These two novels by Debut Prize finalists present typical provincial towns in central Russia and a gallery of modern-day types: radically minded youths, ruthless thugs, drunken intellectuals, the local elite, and failed fortune seekers. The heroes are yearning for faraway glamorous cities and trying to find their identities. They suffer through various weird misadventures, but for many readers their tales may be a survival guide. A vivid portrait of the younger generation in today's Russia: stunned by their first painful contacts with harsh reality. The authors will present the book at BEA 2011 in New York.
I'm reading the second novella "Rooftop Anesthesia," since it has to do with "skywalking," a trend I just read about in the LA Times, which I'm trying to understand. http://www.latimes.com/news/nationwor...
Lonely, solitary Peter escapes from the urban summer heat and finds self-worth by climbing up empty buildings and reveling in the lights and views above the city -- sights no one ever sees from such heights, but which "urbanites" pass every day down below. His hobby becomes a sport, he gets carried away with it, it gets carried away from him. Everything changes: from "blithe fury" to "blind infinity." This is interesting, current, modern, and the evolution of this one character is skillfully written and poetic at times. The hot, city summer is certainly different from the usual Russian winters I read about in lots of other novels. This novella is just different.
I set off, and every step was the first. I imagined what I looked like and almost laughed -- the picture seemed so fantastic. Like a man on the moon, I walked across an uninhabited grey desert absolutely alone, with the lights of the city shining around me and up above -- the stars. And all this had been so close! How often I had walked past it and never suspected that a different world began only a few meters away. A world that wasn't like the day; a world where everything was different; a world where it was legitimate to be solitary.
It's easy to get public exposure. It's much harder to become interesting.
What you don't control in yourself is what makes you special.
I'm not feeling nervous any longer. It turns out no one's really interested in us. The urbanites couldn't care. That changes the night.
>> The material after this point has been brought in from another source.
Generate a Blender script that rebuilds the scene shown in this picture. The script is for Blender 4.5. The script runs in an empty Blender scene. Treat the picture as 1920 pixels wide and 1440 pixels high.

The solitude disappears. If we don't have to hide, we're part of society, right?
He tried to conceal his smile, but it kept rising to the surface, like a little yellow plastic duck in foamy water.
There are various ways of fitting into society. Sometimes even by thinking that you're defying it.
But when you accept that you're normal, the defeats become painful. It was me she was ashamed of that time in the club, not Nemo. Her slim hands.
I'm sorry, I'm sorry. I'd like to be different. Not become different -- that's impossible -- but be different. To smile in the orange air of July; to look through the patterned glass at the hot street; at our street.